【パリ共同】パリ五輪のレスリング男子グレコローマンスタイル87キロ級で、ウクライナのジャン・ベレニュク(33)が8日、銅メダルを獲得した。ウクライナの最高会議(議会)議員も務める国民的英雄。試合後に引退を表明し「ロシアとの戦争に勝つために全力を尽くす」と述べ、今後は政治活動に専念する意向を示した。
ベレニュクは、2016年のリオデジャネイロ五輪で銀、21年の東京五輪でウクライナ勢唯一の金メダルを獲得した。
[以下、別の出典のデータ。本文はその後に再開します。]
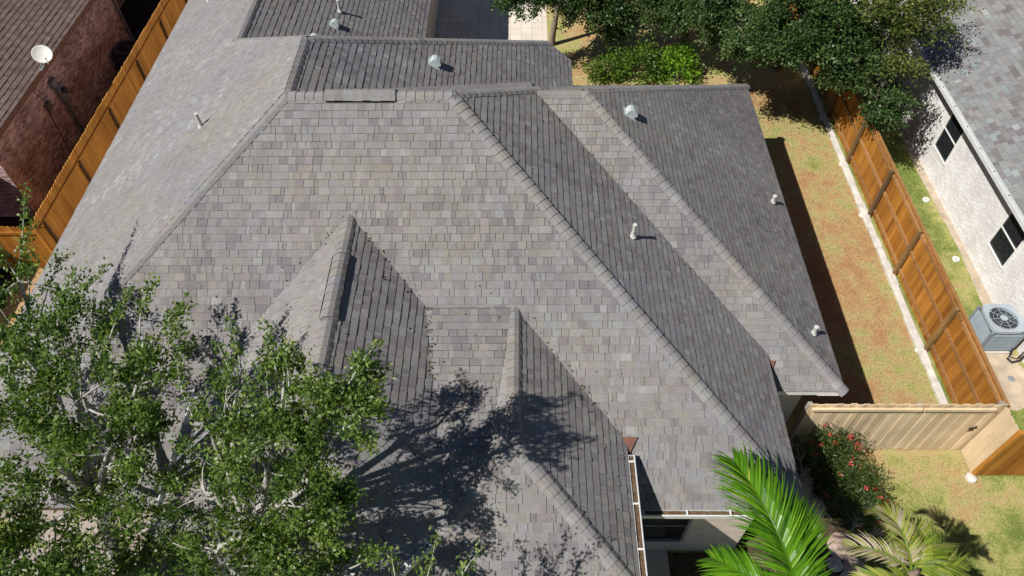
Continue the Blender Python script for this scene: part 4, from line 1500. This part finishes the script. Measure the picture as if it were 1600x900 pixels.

その後、競技を離れたが、22年2月のロシアによるウクライナ侵攻後「パリ五輪でウクライナの強さと存在を世界に示す」として再開した。
8日の3位決定戦に勝ったベレニュクは「日々ウクライナにミサイルが撃ち込まれる中で、五輪に出場できたのは軍のおかげだ。祖国を守ってくれた兵士に敬意を表する」とも語った。
ルワンダ人の父とウクライナ人の母との間に生まれ、父をルワンダ内戦で亡くした。首都キーウ(キエフ)で育ち、19年からゼレンスキー大統領の与党「国民の奉仕者」の最高会議議員を務めている。